Ovintiv sues Berkley after carrier drops defense in wrongful death case

Coverage pulled mid-fight after a fire, an explosion, and one disputed MSA clause

Ovintiv sues Berkley after carrier drops defense in wrongful death case

Risk, Compliance & Legal

By Tez Romero

Oil and gas company Ovintiv says Berkley National Insurance walked off a wrongful death case after more than a year and a half on the defense, and wants a federal court to bring it back. 

In a complaint filed May 21, 2026 in the Southern District of Texas, Ovintiv accuses Berkley of dropping coverage in a lawsuit brought by the daughter of a subcontractor who died after a 2022 fire and explosion at an Ovintiv facility in Kingfisher County, Oklahoma. 

The subcontractor, Brent Cockrell, was hurt at the site on October 7, 2022 and later passed away allegedly as a result of his injuries, according to the filing. His daughter, Madelyn Cockrell, sued Ovintiv, Select Energy Services and others for negligence and ultrahazardous activity in Oklahoma County district court. 

Ovintiv tendered the case to Select, the named insured on the Berkley policies, on November 17, 2023. Berkley accepted under a reservation of rights on or about September 11, 2024. On April 17, 2026, it changed course. In a letter quoted in the complaint, Berkley said it would "no longer provide a defense and indemnity to Ovintiv for the [Cockrell] Lawsuit." Ovintiv calls that move "a complete reversal of course." 

The reversal is what makes this case worth watching. The complaint says Berkley did not rest its denial on a policy exclusion. The letter cited a pollution exclusion but did not premise the denial on it, per the filing. Instead, Ovintiv alleges, Berkley leaned on its reading of the Master Services Agreement between Ovintiv's predecessor, Encana, and Select. 

Under the MSA, Select agreed to defend and indemnify Ovintiv for "all loss, cost, damage or expense . . . arising out of bodily injury (including sickness to or death of persons and losses therefrom to relatives or dependents) to the Contractor Group . . . in any manner caused by, directly or indirectly resulting from, incident to, connected with or arising out of performance of the Work." A separate subsection, section 10.d, covers claims tied to "the emission, discharge or release" of pollutants. 

Ovintiv alleges Berkley argued that section 10.d displaced the bodily-injury obligations in sections 10.a and 10.c. On that reading, the complaint says, Select had no potential liability for Cockrell's injury, the MSA was not an "insured contract," and Ovintiv was not an "additional insured." 
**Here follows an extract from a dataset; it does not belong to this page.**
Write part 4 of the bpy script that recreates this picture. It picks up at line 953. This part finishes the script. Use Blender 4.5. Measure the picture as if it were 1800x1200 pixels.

To get there, the complaint alleges, Berkley leaned on its own "understanding of the facts." Per the filing, Berkley believed "the explosion was caused by a gas leak from a valve that was stuck in an open position" and that the gas was "believed to have reached the running truck resulting in the engine igniting in a cloud of gas." According to the complaint, Berkley blamed Ovintiv for the alleged gas leak. Ovintiv notes that, in the same letter, Berkley conceded the underlying complaint "does not give any specific details regarding the manner of [Brent's] work or the circumstances surrounding the explosion/fire." 

That gap is the heart of the case. The complaint alleges Berkley acted "in complete contravention of Texas law governing the defense of actions under insurance policies" by using facts developed in the litigation, rather than the pleading, to drop the defense. 

The CGL Policy's additional insured clause, quoted in the complaint, reads: "Any person or organization with whom YOU agree in a written contract or written agreement to add as an Additional Insured on YOUR policy or to provide liability insurance for, but only with respect to liability arising out of YOUR operations or liability arising out of premises owned by or rented to YOU." 

The policies define an "INSURED CONTRACT" as "any written contract or written agreement pertaining to [Select's] business under which [Select] assumes the tort liability of another party to pay damages to a third person or organization . . . ." 

Ovintiv points to the MSA's instructions that Select name Encana "AS AN ADDITIONAL INSURED" - written in all caps, and repeated in red text on the certificate-of-insurance instructions, the complaint says. 

One more wrinkle. Ovintiv alleges neither of Berkley's current coverage arguments appeared in the September 2024 reservation of rights. Both surfaced for the first time in the April 2026 letter. 

The complaint brings five counts - three declaratory judgments on the duty to defend, one on the duty to indemnify, and one for breach of contract. Ovintiv calls Berkley's positions "specious and in bad faith" and asks for attorneys' fees, costs and damages. 

The allegations have not been tested in court. Berkley has not yet filed a response, and no court has ruled.